Lebih lanjut, Teguh menyoroti kondisi belanja pemerintah yang masih terbatas, sebab sebagian besar anggaran dialihkan untuk membiayai program baru seperti Makan Bergizi Gratis dan Koperasi Desa Merah Putih. Ia mengakui bahwa program-program ini berpotensi mendorong perputaran uang di masyarakat dan memberi efek positif pada ekonomi. Namun, kenaikan belanja negara juga harus diimbangi dengan pemasukan yang memadai. Jika pengeluaran digenjot tetapi pemasukan tidak sesuai target, APBN akan defisit, yang harus ditutup dengan utang dari luar negeri. Imbasnya, rupiah dapat melemah dan investor asing cenderung enggan masuk.
Sementara itu, Oktavianus Audi meyakini bahwa arus inflow asing masih akan berlanjut ke IHSG, seiring dengan pelonggaran kebijakan moneter dan stabilitas ekonomi dalam negeri yang terjaga.
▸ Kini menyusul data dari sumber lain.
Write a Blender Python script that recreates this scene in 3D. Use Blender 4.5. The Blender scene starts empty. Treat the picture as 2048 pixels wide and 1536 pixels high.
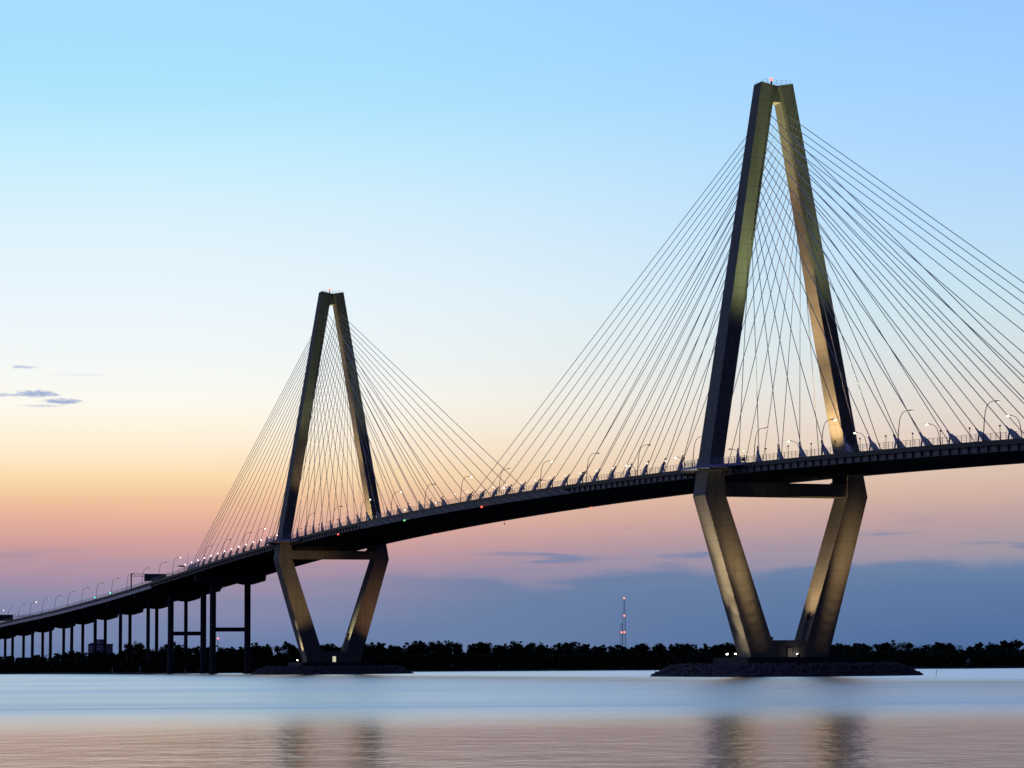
import bpy, math, random
import numpy as np
from mathutils import Vector, Matrix
random.seed(7); rng = np.random.default_rng(7)
S = bpy.context.scene; COL = S.collection
R = math.radians

# ------------------------------------------------------------------ camera
CAM = Vector((947.84, -344.09, 4.07)); YAW, PITCH, ROLL, FPX = 2.79108, 0.103747, -0.007341, 5373.43
Fv = Vector((math.cos(YAW)*math.cos(PITCH), math.sin(YAW)*math.cos(PITCH), math.sin(PITCH)))
Rv = Vector((math.sin(YAW), -math.cos(YAW), 0)); Uv = Rv.cross(Fv)
R2 = Rv*math.cos(ROLL)+Uv*math.sin(ROLL); U2 = -Rv*math.sin(ROLL)+Uv*math.cos(ROLL)
cd = bpy.data.cameras.new('camera'); cam = bpy.data.objects.new('camera', cd); COL.objects.link(cam)
m = Matrix((R2, U2, -Fv)).transposed().to_4x4(); m.translation = CAM; cam.matrix_world = m
cd.sensor_width = 36; cd.lens = FPX/2048*36; cd.clip_start = 1; cd.clip_end = 30000
S.camera = cam
S.view_settings.view_transform = 'Standard'; S.view_settings.look = 'None'
S.view_settings.exposure = 0; S.view_settings.gamma = 1
S.render.resolution_x, S.render.resolution_y = 1024, 768
FH = Vector((Fv.x, Fv.y, 0)).normalized()      # the compass direction of the glow

def lin(c):
    return tuple((v/255/12.92 if v/255 <= .04045 else ((v/255+.055)/1.055)**2.4) for v in c)

# ------------------------------------------------------------------ node helper
class NT:
    def __init__(s, tree): s.t = tree; s.n = tree.nodes; s.l = tree.links
    def new(s, typ, **kw):
        n = s.n.new(typ)
        for k, v in kw.items(): setattr(n, k, v)
        return n
    def put(s, sock, v):
        if isinstance(v, bpy.types.NodeSocket): s.l.new(v, sock)
        else: sock.default_value = v
    def math(s, op, a, b=0.0, c=0.0, clamp=False):
        n = s.new('ShaderNodeMath', operation=op, use_clamp=clamp)
        for i, v in enumerate((a, b, c)): s.put(n.inputs[i], v)
        return n.outputs[0]
    def vm(s, op, a, b=(0, 0, 0), out=0):
        n = s.new('ShaderNodeVectorMath', operation=op); s.put(n.inputs[0], a); s.put(n.inputs[1], b); return n.outputs[out]
    def ss(s, v, a, b, lo=0.0, hi=1.0):
        n = s.new('ShaderNodeMapRange', interpolation_type='SMOOTHSTEP')
        for i, q in enumerate((v, a, b, lo, hi)): s.put(n.inputs[i], q)
        return n.outputs[0]
    def mix(s, f, a, b, typ='MIX'):
        n = s.new('ShaderNodeMix', data_type='RGBA', blend_type=typ)
        s.put(n.inputs[0], f); s.put(n.inputs[6], a if isinstance(a, bpy.types.NodeSocket) else (*a, 1)); s.put(n.inputs[7], b if isinstance(b, bpy.types.NodeSocket) else (*b, 1))
        return n.outputs[2]
    def comb(s, x, y, z):
        n = s.new('ShaderNodeCombineXYZ')
        for i, v in enumerate((x, y, z)): s.put(n.inputs[i], v)
        return n.outputs[0]
    def noise(s, vec, scale=1.0, detail=3.0, rough=.5):
        n = s.new('ShaderNodeTexNoise'); s.put(n.inputs['Vector'], vec)
        n.inputs['Scale'].default_value = scale; n.inputs['Detail'].default_value = detail; n.inputs['Roughness'].default_value = rough
        return n.outputs['Fac']

# ------------------------------------------------------------------ dusk sky (the world)
W = bpy.data.worlds.new('World'); S.world = W; W.use_nodes = True
W.node_tree.nodes.clear(); n = NT(W.node_tree)
tc = n.new('ShaderNodeTexCoord').outputs['Generated']
dirv = n.vm('NORMALIZE', tc)
sx = n.new('ShaderNodeSeparateXYZ'); n.put(sx.inputs[0], dirv)
elev = n.math('MULTIPLY', n.math('ARCSINE', sx.outputs[2]), 57.29578)
fwd = n.vm('DOT_PRODUCT', dirv, tuple(FH), 1); rgt = n.vm('DOT_PRODUCT', dirv, tuple(Rv), 1)
azim = n.math('MULTIPLY', n.math('ARCTAN2', rgt, fwd), 57.29578)        # degrees to the right of the glow
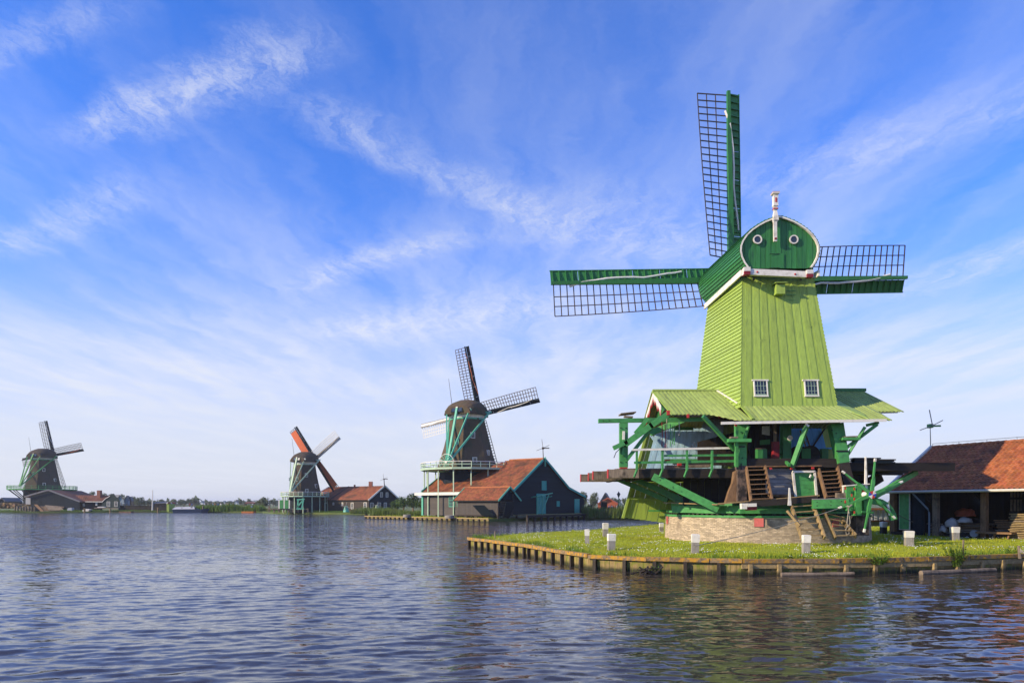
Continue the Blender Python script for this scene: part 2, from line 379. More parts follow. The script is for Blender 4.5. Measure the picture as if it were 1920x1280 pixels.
# grass blades
def blades(name, xs, ys, zs, h, wd, mat, lean=.35, hvar=.5):
    n = len(xs); a = rng.random(n)*6.28; hh = h*(1-hvar/2+hvar*rng.random(n)); ww = wd*(.7+.6*rng.random(n))
    la = rng.random(n)*6.28; ll = hh*lean*rng.random(n)
    v = np.zeros((n, 3, 3)); dx = np.cos(a)*ww/2; dy = np.sin(a)*ww/2
    v[:, 0] = np.stack([xs-dx, ys-dy, zs], -1); v[:, 1] = np.stack([xs+dx, ys+dy, zs], -1)
    v[:, 2] = np.stack([xs+np.cos(la)*ll, ys+np.sin(la)*ll, zs+hh], -1)
    o = np_mesh(name, v.reshape(-1, 3), np.arange(3*n).reshape(-1, 3), mat)
    return tag(o, kind='stuff')
N = 330000
u = rng.random(N); yy = 25+(66-25)*u**1.6; xx = -3+rng.random(N)*37
m = inside(xx, yy, PEN) & ((xx-13.6)**2+(yy-37.5)**2 > 5.1**2) & (xx/yy < .80)
xx = xx[m]; yy = yy[m]
Zi = lambda x, y: Z0[np.clip(((y-25)/st).round().astype(int), 0, len(gy)-1), np.clip(((x+3)/st).round().astype(int), 0, len(gx)-1)]
patch = np.array([mnoise.noise(V((x*.5, y*.5, 3))) for x, y in zip(xx, yy)])
ct = rng.integers(0, len(xx), 700); cx_ = np.repeat(xx[ct], 16)+rng.normal(0, .06, 11200); cy_ = np.repeat(yy[ct], 16)+rng.normal(0, .06, 11200)
blades('grass_tufts', cx_, cy_, Zi(cx_, cy_)-.02, .13, .025, grassm, .5, .9)
blades('grass', xx, yy, Zi(xx, yy)-.01, .062*(1+.6*patch), .026, grassm)
# taller weeds along the water's edge
wx = []; wy = []
edge = BACK[3:]+[QUAY[0]]
for i in range(len(edge)-1):
    a = V(edge[i]); bb = V(edge[i+1]); L = (bb-a).length
    for k in range(int(L*130)):
        p = a.lerp(bb, random.random()); wx.append(p.x+random.gauss(.25, .28)); wy.append(p.y+random.gauss(-.1, .28))
wx = np.array(wx); wy = np.array(wy); blades('edge_grass', wx, wy, np.full(len(wx), .45), .30, .035, weedm, .5, .9)
wx = []; wy = []
for i in range(len(QUAY)-1):
    a = V(QUAY[i]); bb = V(QUAY[i+1]); L = (bb-a).length; nn = V((-(bb-a).y, (bb-a).x)).normalized()
    for k in range(int(L*110)):
        p = a.lerp(bb, random.random())
        if mnoise.noise(V((p.x*.6, p.y*.6, 9))) < -.05: continue
        p = p+nn*abs(random.gauss(.30, .12)); wx.append(p.x); wy.append(p.y)
wx = np.array(wx); wy = np.array(wy); blades('quay_weeds', wx, wy, np.full(len(wx), .50), .24, .03, weedm, .5, 1.1)
# daisies
n = 6500; u = rng.random(n); yy = 25.6+30*u**1.5; xx = -2+rng.random(n)*34
pt = np.array([mnoise.noise(V((x*.45, y*.45, 6))) for x, y in zip(xx, yy)])
m = inside(xx, yy, PEN) & (pt > .02) & ((xx-13.6)**2+(yy-37.5)**2 > 5.5**2); xx = xx[m]; yy = yy[m]; zz_ = Zi(xx, yy)+.07+.05*rng.random(len(xx))
r_ = .009+.010*rng.random(len(xx)); v = np.zeros((len(xx), 4, 3))
for k, (dx, dy, dz) in enumerate(((-1, -.6, -.5), (1, -.6, -.5), (1, .6, .5), (-1, .6, .5))): v[:, k] = np.stack([xx+dx*r_, yy+dy*r_, zz_+dz*r_], -1)
tag(np_mesh('daisies', v.reshape(-1, 3), np.arange(4*len(xx)).reshape(-1, 4), daisy), kind='stuff')
# the far bank, out to the horizon
FAR = [(4000, 90), (100, 98), (40, 107), (27, 110), (13.5, 113), (11, 117), (1, 104.5), (-3.4, 99.9), (-25.5, 121), (-28, 137), (-33.5, 161), (-35.5, 167), (-62, 180), (-66, 189), (-72, 200), (-102, 205), (-130, 199), (-152, 196), (-172, 194), (-300, 190), (-4000, 180), (-4000, 5000), (4000, 5000)]
land('far_bank', FAR, .42, farland)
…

Sektor-sektor yang berpotensi mencatatkan inflow antara lain keuangan, telekomunikasi, hingga barang baku. Audi menyimpulkan bahwa saat ini, investor harus dapat memanfaatkan momentum penguatan untuk capital gain dan berinvestasi jangka panjang untuk dividen, terutama pada emiten yang royal membagikan dividen, yang beberapa di antaranya masih belum sepenuhnya menguat.
Ringkasan
Pasar modal Indonesia mencatatkan pertumbuhan pesat dengan kapitalisasi pasar menembus Rp 14.247 triliun dan IHSG mencapai level 7.898,37, bahkan sempat menyentuh 8.000. Sekretaris BEI menyatakan pencapaian ini didorong oleh kepercayaan investor yang meningkat, dengan partisipasi publik yang terus tumbuh, ditandai dengan peningkatan jumlah investor saham dan aktivitas perdagangan yang positif.
Meskipun IHSG mencatat rekor, pergerakan pasar saham didominasi emiten-emiten besar di bawah grup konglomerasi. Pengamat pasar modal menyarankan investor untuk fokus pada sektor dengan prospek jangka panjang, terutama saham komoditas seperti CPO, batubara, nikel, dan emas. Arus dana asing tercatat net buy Rp 5 triliun pada pekan lalu, namun secara kumulatif masih net sell sebesar Rp 55 triliun, sehingga peluang net buy signifikan dinilai berat hingga akhir tahun.